Flexible CNT-based composite films with amorphous SiBCN-inhibited ultrafine SiC grains for high-temperature electromagnetic shielding

Lightweight, flexible and highly conductive electromagnetic interference (EMI) shielding materials are of great importance for protecting flexible electronics and telecommunication devices under extremely high temperature conditions. A potential solution is to incorporate ceramic phases with highly conductive flexible carbon nanotube films to improve their thermal stability. However, the grain size of the ceramic phase generally increased significantly as the temperature increased which led to brittleness. In this work, a highly flexible carbon nanotube (CNT) film with controllable ceramic nanocrystals was prepared by precursor infiltration and pyrolysis. The silicon carbide (SiC) grain size in the nanocomposites was inhibited by the spatial confinement effects of CNT networks and a second amorphous SiBCN phase.

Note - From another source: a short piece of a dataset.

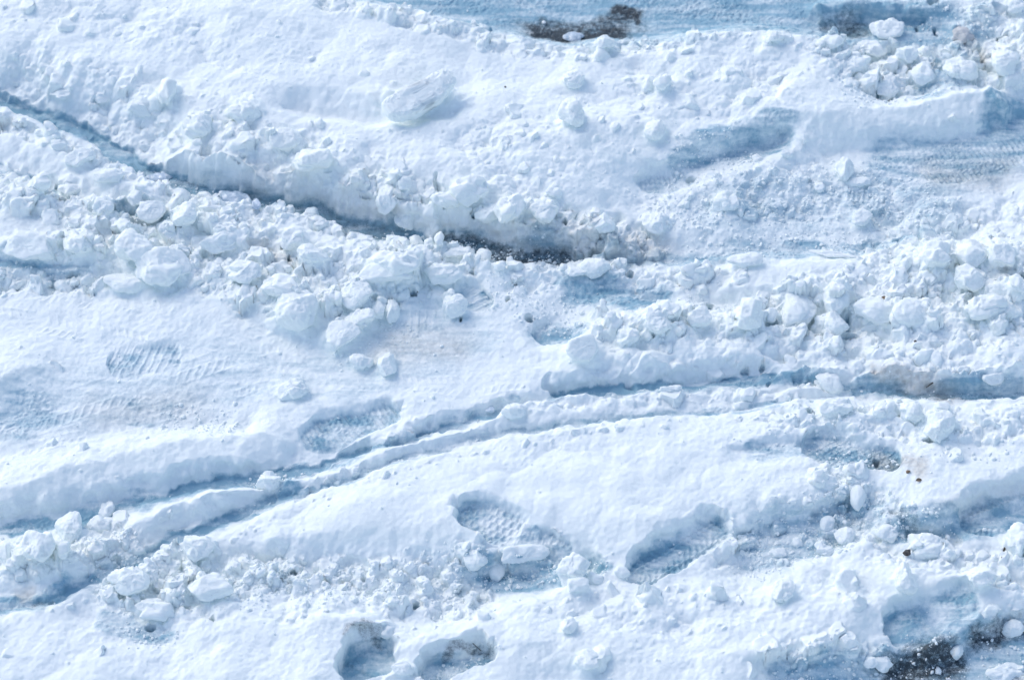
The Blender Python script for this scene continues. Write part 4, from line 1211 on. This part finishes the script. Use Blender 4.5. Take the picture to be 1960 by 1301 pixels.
# ------------------------------------------------------------------ dark bits
def bit(name, u, v, w_, h_, mat, seed, lab, cat, rot=0., flat=.5):
    o_ = add_lump(name, seed, 'block', u, v, w_, h_, flat=flat, mat=mat, rot=rot, sink=.15, n=3)
    o_['label'] = lab; o_['category'] = cat
    return o_
bit('pebble', 1736, 1058, 16, 13, M_STONE, 41, "black pebble on the snow left of a white block at lower right", 'pebble')
bit('pebble', 1752, 653, 6, 5, M_STONE, 42, "tiny dark stone on the white snow right of centre", 'pebble')
bit('pebble', 967, 167, 5, 4, M_STONE, 43, "tiny black grit speck on the top bank", 'pebble')
bit('pebble', 1738, 902, 9, 7, M_LEAF, 44, "brown grit stone at the end of the crossed rib print", 'pebble')
def leaf(u, v, w_, rot, lab):
    p = hit(u, v); S = DIST / FPX; L_ = w_ * S
    n = 9; vs, fs = [], []
    for s_ in (0, .0008):
        for k in range(n):
            t = k / (n - 1); hw_ = math.sin(t * math.pi) ** .8 * L_ * .28 + .0003
            for q in (-1, 0, 1):
                vs.append(((t - .5) * L_, q * hw_, s_ + abs(q) * L_ * .12 + .1 * L_ * math.sin(t * 4)))
    m_ = n * 3
    for k in range(n - 1):
        for q in range(2):
            a = k * 3 + q
            fs.append((a, a + 1, a + 4, a + 3)[::-1]); fs.append((a + m_, a + 1 + m_, a + 4 + m_, a + 3 + m_))
    for k in range(n - 1):
        for q in (0, 2):
            a = k * 3 + q; fs.append((a, a + 3, a + 3 + m_, a + m_))
    me_ = bpy.data.meshes.new('leaf'); me_.from_pydata(vs, [], fs); me_.materials.append(M_LEAF)
    o_ = bpy.data.objects.new('leaf', me_); o_.location = (p[0], p[1], hgt(p[0], p[1]) + .002); o_.rotation_euler = (.2, .1, rot)
    SC.collection.objects.link(o_); o_['label'] = lab; o_['category'] = 'leaf'
leaf(1758, 920, 12, .3, "small dry brown leaf scrap beside the brown grit stone")
leaf(1692, 573, 11, -.2, "dark leaf scrap on the right rubble lump")
def twig(pts, r, lab):
    P = [hit(*q) + np.array([0, 0, .003]) for q in pts]
    bm = bmesh.new(); prev = None
    for k, c in enumerate(P):
        d = P[min(k + 1, len(P) - 1)] - P[max(k - 1, 0)]; d /= np.linalg.norm(d)
        s_ = np.cross(d, [0, 0, 1]); s_ /= np.linalg.norm(s_); t_ = np.cross(s_, d)
        rr = r * (1 - .5 * k / len(P)) * random.uniform(.7, 1.3)
        ring = [bm.verts.new(c + rr * (math.cos(a) * s_ + math.sin(a) * t_)) for a in np.arange(6) * math.pi / 3]
        if prev:
            for q in range(6): bm.faces.new((prev[q], prev[(q + 1) % 6], ring[(q + 1) % 6], ring[q]))
        else: bm.faces.new(ring[::-1])
        prev = ring
    bm.faces.new(prev)
    me_ = bpy.data.meshes.new('twig'); bm.to_mesh(me_); bm.free(); me_.materials.append(M_TWIG)
    for p_ in me_.polygons: p_.use_smooth = True
    o_ = bpy.data.objects.new('twig', me_); SC.collection.objects.link(o_); o_['label'] = lab; o_['category'] = 'twig'
twig([(1928,1036),(1925,1045),(1921,1055),(1917,1068)], .003, "short dark twig in the snow near the right edge")
twig([(1786,733),(1778,739),(1772,743)], .0015, "thin brown twig stuck in the stained bank over the rut")
twig([(905,1232),(914,1240),(921,1246)], .0012, "fine dark stem at the rim of the grainy bottom footprint")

The SiC grain size in the composite film decreased with the increase of the SiBCN content and the elongation at break of the nanocomposites improved significantly by 45 %. Moreover, the initial thermogravimetric temperature of the prepared films has been significantly improved to exceed 600 degrees C compared to the raw CNT film. Importantly, the nanocomposite film exhibited an average EMI shielding effectiveness of similar to 40 dB from 8.2 to 12.4 GHz. Benefiting from the ultrafine grain size, the nanocomposite films could be folded and extended without micro-cracks over 1000 times. Combining the performance and mechanical properties of the nanocomposite film, this approach provides important guidance for designing high-performance CNT-based electromagnetic shielding materials with superior flexibility at elevated temperatures.